Magoffin County Deputy Judge Executive and Emergency Management Director Mike Wilson also took the stand, testifying that no county work had been done on Larry and Renee Shepherd’s property, as well as explained why on a few occasions county workers were required to extend their work onto private property. Tiles used to keep water off county roads were discussed in several examples, with Wilson showing in photos the justification for each project. Wilson also testified that no gravel was put on Magistrate Gary “Rooster” Risner’s property by county workers, as well. 

A democratic challenger for the Flat Fork precinct testified that she did not witness any improprieties at the precinct regarding voter assistance. She said another challenger had videoed voters as they were being assisted, which she brought up to the precinct sheriff, but found out that was within her rights to do so. She said she was afraid that could have made voters feel intimidated. The Flat Fork precinct sheriff also testified he didn’t see anything inappropriate, either.

Similarly, the challengers for the in-house absentee voting also testified, both saying they did not witness any improprieties as people came in for over two weeks to vote absentee in the Magoffin County Court Clerk’s Office. 

Renee Shepherd was called to the stand, again, explaining that county races in Magoffin do generally see an increase in absentee voting and that the numbers observed in the November 2014 general election reflect the trend. She testified that she stands by the results and believes the election was conducted fairly. 

Republican Commissioner of the Magoffin County Board of Elections Justin Williams was questioned about his role in politics before taking the commissioner position. He explained that he is a pastor of a local church and, after being asked several questions about Christianity and vote buying, he, along with many local pastors, published a letter to the editor in this newspaper. Then they drafted a no vote-buying pledge, which also ran in the Independent, along with the running list of the candidates who had signed the pledge. He explained how he was appointed as commissioner, filling a vacancy and appointed by the state Board of Elections, officially the Thursday after in-house absentee voting began, though he wasn’t notified until Friday. He worked as commissioner half a day that Friday through the rest of absentee voting, as well as Election Day. He stated that he diligently looked for issues, but didn’t find any and believed the election was conducted fairly and with integrity. He testified that Larry Shepherd had assisted a voter, but it was with that voter’s request. Williams also explained how they handled counting the mail-in absentees on Election Day, explaining that any deviations from KRS statutes were justifiable for practicality and to keep the vote count fair. Flores pointed out a text conversation reportedly between Williams and Justin Pratt the day after the election, about serious concerns regarding the absentee ballots. Williams stated that he may have had some concerns, but not about the process. 

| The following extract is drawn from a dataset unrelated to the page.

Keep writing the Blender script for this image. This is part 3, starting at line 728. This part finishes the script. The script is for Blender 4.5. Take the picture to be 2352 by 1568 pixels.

At the end of the day, the attorneys for the Board of Elections and Hardin argued no evidence pointed to wrongdoing, citing similar cases that would suggest a dismissal. Montgomery’s attorney cited KRS statutes and expert testimony that he said proved election procedures had been violated.

Judge John David Preston said he would review his notes and the evidence and issue a ruling as soon as possible. At press time on Wednesday, no ruling has been released.